Work farm worth discussing
As ideas go, Sheriff Rocky Watson’s proposal to build a Kootenai County work farm for eligible inmates isn’t that new.
Work farms for jails and prisons have been around for years. But Kootenai County hasn’t had one. As state and local officials search for ways to preserve bed space for inmates, ideas like Watson’s should be encouraged rather than dismissed out of hand as something that hasn’t been done in his county before.
Watson envisions building a Kootenai County work farm on county land surrounding the landfill, south of Coeur d’Alene, and requiring sentenced prisoners to work on the farm or at the landfill. The county has hundreds of acres of land for a farm but not enough of the right kind of prisoners now to do the work. So, Watson has made the proposal to initiate discussion about a center he hopes will be in operation within a decade, probably after he retires.
Before the county breaks ground for a work farm, however, it faces the tough task of selling the public on a dramatic expansion of the current jail, which could carry a price tag of $40 million to $50 million.
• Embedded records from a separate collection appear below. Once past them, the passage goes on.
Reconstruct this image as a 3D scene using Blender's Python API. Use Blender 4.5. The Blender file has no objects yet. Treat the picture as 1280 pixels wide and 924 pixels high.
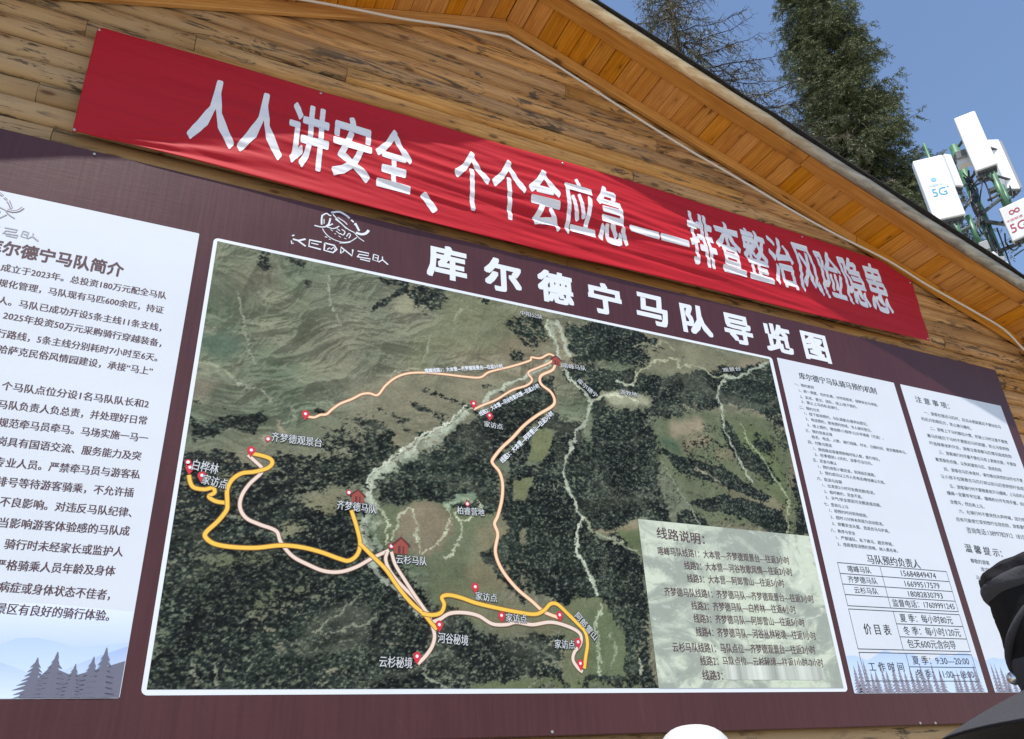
import bpy, bmesh, math, random
import numpy as np
from mathutils import Matrix, Vector

random.seed(7)
rng = np.random.default_rng(7)
sc = bpy.context.scene
COL = sc.collection

# ------------------------------------------------------------------ camera
CW, CH = 1280.0, 924.0                      # size of the photograph
F = 976.147
R = np.array([[0.903626, -0.15996622, -0.39732965],
              [-0.42580299, -0.43595906, -0.79286286],
              [-0.04638818, 0.88563565, -0.46205804]])
D = 3.2                                      # metres from the camera to the sign's face
EYE = 1.6
cam = bpy.data.cameras.new('camera')
cam.sensor_width = 36.0
cam.lens = F / CW * 36.0
cam.clip_start = 0.05
cam.clip_end = 3000
co = bpy.data.objects.new('camera', cam)
COL.objects.link(co)
m4 = Matrix.Identity(4)
for i in range(3):
    for j in range(3):
        m4[i][j] = R[i][j]
m4[2][3] = EYE
co.matrix_world = m4
sc.camera = co

# ------------------------------------------------------------------ light
SUN = Vector((-0.117, -0.13, 0.385)).normalized()      # towards the sun
w = bpy.data.worlds.new('World')
sc.world = w
w.use_nodes = True
nt = w.node_tree
bg = nt.nodes['Background']
sky = nt.nodes.new('ShaderNodeTexSky')
sky.sky_type = 'NISHITA'
sky.sun_disc = False
sky.sun_elevation = math.asin(SUN.z)
sky.sun_rotation = math.atan2(SUN.x, SUN.y)
sky.altitude = 300
sky.air_density = 1.0
sky.dust_density = 0.7
sky.ozone_density = 1.6
nt.links.new(sky.outputs[0], bg.inputs[0])
bg.inputs[1].default_value = 0.15
sl = bpy.data.lights.new('sun', 'SUN')
sl.energy = 4.5
sl.angle = math.radians(0.53)
sl.color = (1.0, 0.95, 0.87)
so = bpy.data.objects.new('sun', sl)
COL.objects.link(so)
so.rotation_euler = (-SUN).to_track_quat('-Z', 'Y').to_euler()
so.location = (0, -5, 30)
sc.view_settings.view_transform = 'Standard'
sc.view_settings.look = 'None'
sc.view_settings.gamma = 1
sc.view_settings.exposure = 0.5
sc.cycles.max_bounces = 8
sc.cycles.diffuse_bounces = 5


# ------------------------------------------------------------------ geometry helpers
def ray(px, py):
    return R @ np.array([px - CW / 2, -(py - CH / 2), -F])


def P(px, py, y=D):
    """the point seen at pixel px, py of the photograph on the upright plane at distance y"""
    r = ray(px, py)
    t = y / r[1]
    return np.array([r[0] * t, y, r[2] * t + EYE])


def Q(px, py):
    """sign plane coordinates (x, z) in metres"""
    p = P(px, py)
    return float(p[0]), float(p[2])


def U(x, z):
    """normalised wall units -> metres"""
    return x * D, z * D + EYE


def lin(r, g, b, k=1.0):
    out = []
    for v in (r, g, b):
        v = v / 255.0
        v = v / 12.92 if v <= 0.04045 else ((v + 0.055) / 1.055) ** 2.4
        out.append(v * k)
    return (out[0], out[1], out[2], 1.0)


ROOTS = {}


def link(o, parent=None):
    COL.objects.link(o)
    if parent is not None:
        o.parent = parent
        if parent.name in ROOTS:
            o.matrix_parent_inverse = Matrix.Translation(-ROOTS[parent.name])
    return o


def root(name, label, cat, loc, group=None):
    o = bpy.data.objects.new(name, None)
    COL.objects.link(o)
    o.location = loc
    o.empty_display_size = 0.2
    o['label'] = label
    o['category'] = cat
    if group:
        o['group'] = group
    ROOTS[o.name] = Vector(loc)
    return o


def tag(o, label, cat, group=None, kind=None):
    if label: o['label'] = label
    if cat: o['category'] = cat
    if group: o['group'] = group
    if kind: o['kind'] = kind
    return o


def mesh_obj(name, verts, faces, mat, parent=None, smooth=False, mats=None, fm=None):
    me = bpy.data.meshes.new(name)
    me.from_pydata([tuple(map(float, v)) for v in verts], [], [tuple(map(int, f)) for f in faces])
    me.update()
    for m in (mats or [mat]):
        me.materials.append(m)
    if fm is not None:
        me.polygons.foreach_set('material_index', fm)
    if smooth:
        me.polygons.foreach_set('use_smooth', [True] * len(me.polygons))
    o = bpy.data.objects.new(name, me)
    return link(o, parent)


class MB:
    """collects simple shapes into one mesh"""
    def __init__(self):
        self.v = []
        self.f = []

    def add(self, vs, fs):
        n = len(self.v)
        self.v += [tuple(map(float, v)) for v in vs]
        self.f += [tuple(i + n for i in f) for f in fs]

    def box(self, c, s, rz=0.0, rx=0.0, ry=0.0):
        M = Matrix.Rotation(rz, 3, 'Z') @ Matrix.Rotation(rx, 3, 'X') @ Matrix.Rotation(ry, 3, 'Y')
        vs = []
        for sx in (-.5, .5):
            for sy in (-.5, .5):
                for sz in (-.5, .5):
                    p = M @ Vector((sx * s[0], sy * s[1], sz * s[2])) + Vector(c)
                    vs.append(tuple(p))
        self.add(vs, [(0, 1, 3, 2), (4, 6, 7, 5), (0, 4, 5, 1), (2, 3, 7, 6), (0, 2, 6, 4), (1, 5, 7, 3)])

    def tube(self, pts, rad, n=8, cap=True):
        pts = [Vector(p) for p in pts]
        rads = rad if isinstance(rad, (list, tuple)) else [rad] * len(pts)
        rings = []
        up = Vector((0.13, 0.07, 1)).normalized()
        for i, p in enumerate(pts):
            a = pts[max(i - 1, 0)]
            b = pts[min(i + 1, len(pts) - 1)]
            t = (b - a).normalized()
            u = t.cross(up)
            if u.length < 0.05:
                u = t.cross(Vector((1, 0, 0)))
            u.normalize()
            v = t.cross(u)
            rings.append([p + (u * math.cos(2 * math.pi * k / n) + v * math.sin(2 * math.pi * k / n)) * rads[i] for k in range(n)])
        vs = [tuple(q) for r_ in rings for q in r_]
        fs = []
        for i in range(len(pts) - 1):
            for k in range(n):
                fs.append((i * n + k, i * n + (k + 1) % n, (i + 1) * n + (k + 1) % n, (i + 1) * n + k))
        if cap:
            fs.append(tuple(range(n))[::-1])
            fs.append(tuple((len(pts) - 1) * n + k for k in range(n)))
        self.add(vs, fs)

    def build(self, name, mat, parent=None, smooth=False):
        return mesh_obj(name, self.v, self.f, mat, parent, smooth)


def bevel(o, w_=0.004, seg=2):
    m = o.modifiers.new('bevel', 'BEVEL')
    m.width = w_
    m.segments = seg
    m.limit_method = 'ANGLE'
    return o


# ------------------------------------------------------------------ materials
def mat(name, color=(0.5, 0.5, 0.5, 1), rough=0.6, spec=0.3, metal=0.0):
    m = bpy.data.materials.new(name)
    m.use_nodes = True
    b = m.node_tree.nodes['Principled BSDF']
    b.inputs['Base Color'].default_value = color
    b.inputs['Roughness'].default_value = rough
    b.inputs['Specular IOR Level'].default_value = spec
    b.inputs['Metallic'].default_value = metal
    return m


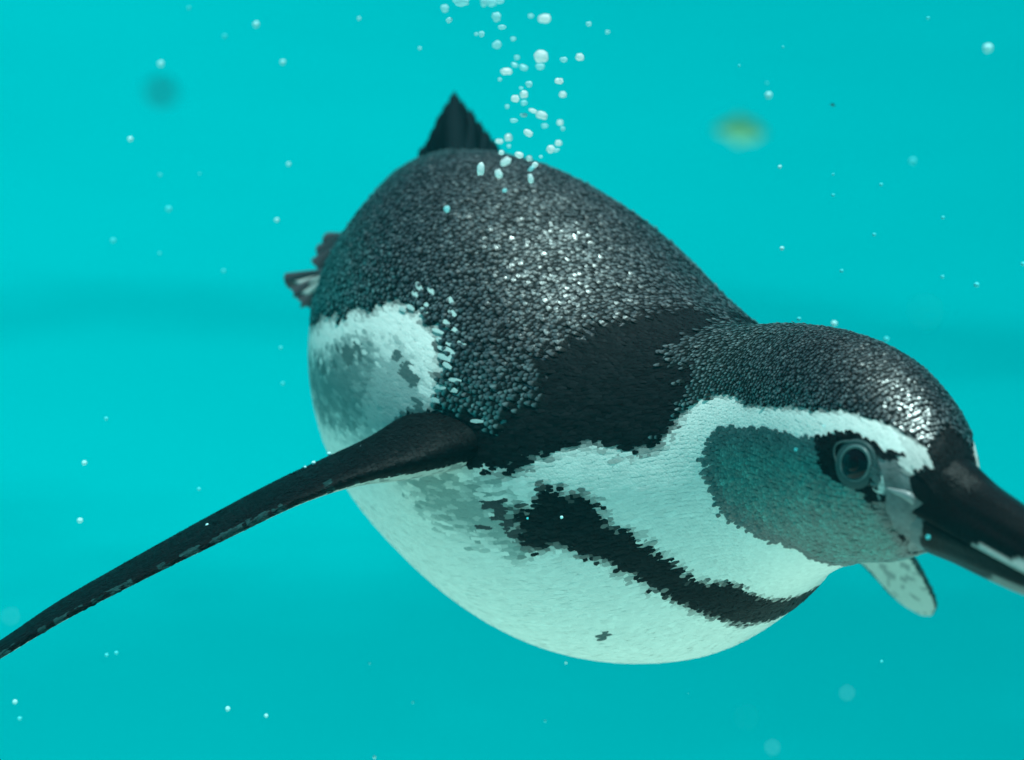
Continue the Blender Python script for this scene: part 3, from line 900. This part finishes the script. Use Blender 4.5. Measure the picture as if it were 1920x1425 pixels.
for (u, v, w, y, kind) in SPK:
    lab = None
    o = put(SM[kind], 'speck', u, v, y, w * .85, w * .85, 0)
    over = 560 < u < 1750 and 400 < v < 1100
    if (u, v) == (1441, 179): lab = 'round pale speck just above the yellowish leaf'
    elif (u, v) == (1852, 91): lab = 'large round pale speck near the upper right corner'
    elif (u, v) == (301, 120): lab = 'pale speck right above the dark blurred scrap'
    elif (u, v) == (480, 46): lab = 'bright speck near the top edge, left of the bubbles'
    elif (u, v) == (389, 985): lab = 'bright speck on the middle of the outstretched flipper'
    elif (u, v) == (980, 758): lab = 'bright speck on the feathers above the shoulder'
    if lab is None:
        look = 'tiny bright speck' if not kind else 'faint turquoise speck'
        if over and y < .8:
            place = 'over the dark flipper' if u < 700 else 'in front of the face' if u > 1450 else 'over the body plumage'
        elif u < 560:
            place = 'in the water at upper left' if v < 240 else 'in the water left of the back' if v < 560 else 'in the water above the flipper' if v < 1000 else 'in the water below the flipper'
        elif u > 1400:
            place = 'in the water near the upper right corner' if v < 300 else 'in the water right of the back' if v < 560 else 'in the water above the crown' if v < 700 else 'low in the water under the bill'
        else:
            place = 'in the water above the back' if v < 330 else 'over the back plumage' if v < 700 else 'in the water under the belly'
        SL.append((o, u, v, look, place))
    tag(o, lab, 'speck', 'specks drifting in the water')
rank_labels(SL)
# soft, out of focus specks close to the lens
bok_m = mat('speck_blurred', (.30, .85, .90), .8, .1)
BK = blob_mesh('speck', bok_m, .1, 2, 31)
for (u, v, w, y, lab) in ((1588, 1300, 9, .33, 'round blurred pale speck low in the water below the bill'),
                       (1448, 1402, 9, .33, 'round blurred pale speck at the bottom edge'),
                       (1735, 585, 7, .20, 'large faint blurred speck above the forehead'),
                       (1400, 1345, 5, .25, 'faint blurred speck between the two round ones near the bottom'),
                       (20, 1156, 8, .30, 'blurred pale speck at the left edge above the flipper tip')):
    tag(put(BK, 'speck', u, v, y, w, w), lab, 'speck', 'specks drifting in the water')

# ------------------------------------------------------------------ drifting scraps
def leaf(name, u, v, y, L, Wd, m, rot, lab, cat):
    n1, n2 = 14, 6
    V = []; F = []
    for s_ in (1, -1):
        for i in range(n1 + 1):
            x = i / n1
            w = (1 - abs(2 * x - 1)) ** .75 * (1 + .15 * math.sin(x * 19))
            for j in range(n2 + 1):
                yv = (j / n2 * 2 - 1)
                V.append(((x - .5) * L, yv * w * Wd / 2, .06 * L * math.sin(x * 4) + .10 * Wd * yv * yv + s_ * .007 * L))
    k = (n1 + 1) * (n2 + 1)
    for i in range(n1):
        for j in range(n2):
            q_ = i * (n2 + 1) + j
            F.append([q_, q_ + n2 + 1, q_ + n2 + 2, q_ + 1]); F.append([k + q_, k + q_ + 1, k + q_ + n2 + 2, k + q_ + n2 + 1])
    o = mesh_obj(name, V, F, m)
    o.location = P(u, v, y); o.rotation_euler = rot
    tag(o, lab, cat)
    return o
leaf('floating_leaf', 1388, 246, .27, .0100, .0058, mat('yellow_leaf', (.15, .46, .25), .7, .1), (math.radians(82), math.radians(4), 0),
     'blurred yellowish green leaf drifting in the water at upper right', 'leaf')
leaf('floating_scrap', 303, 174, .21, .0040, .0032, mat('dark_scrap', (.01, .05, .045), .8, .1), (math.radians(75), .3, 0),
     'dark blurred scrap of debris drifting at upper left', 'debris')
leaf('floating_crumb', 1561, 197, .9, .0035, .002, mat('dark_crumb', (.02, .08, .08), .8, .1), (math.radians(75), .3, 0),
     'tiny dark crumb drifting right of the yellowish leaf', 'debris')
Then, the county may have to expand the jail again before it will have the prisoner base to provide a stable work population for the farm even if it was built as a regional facility. Eventually, that will happen, whether county residents prefer to pay for the expansions with a local-option sales tax or property tax. That’s why it’s important to begin the discussion about the work farm now. A decade may seem a long way off. But it isn’t in local government time.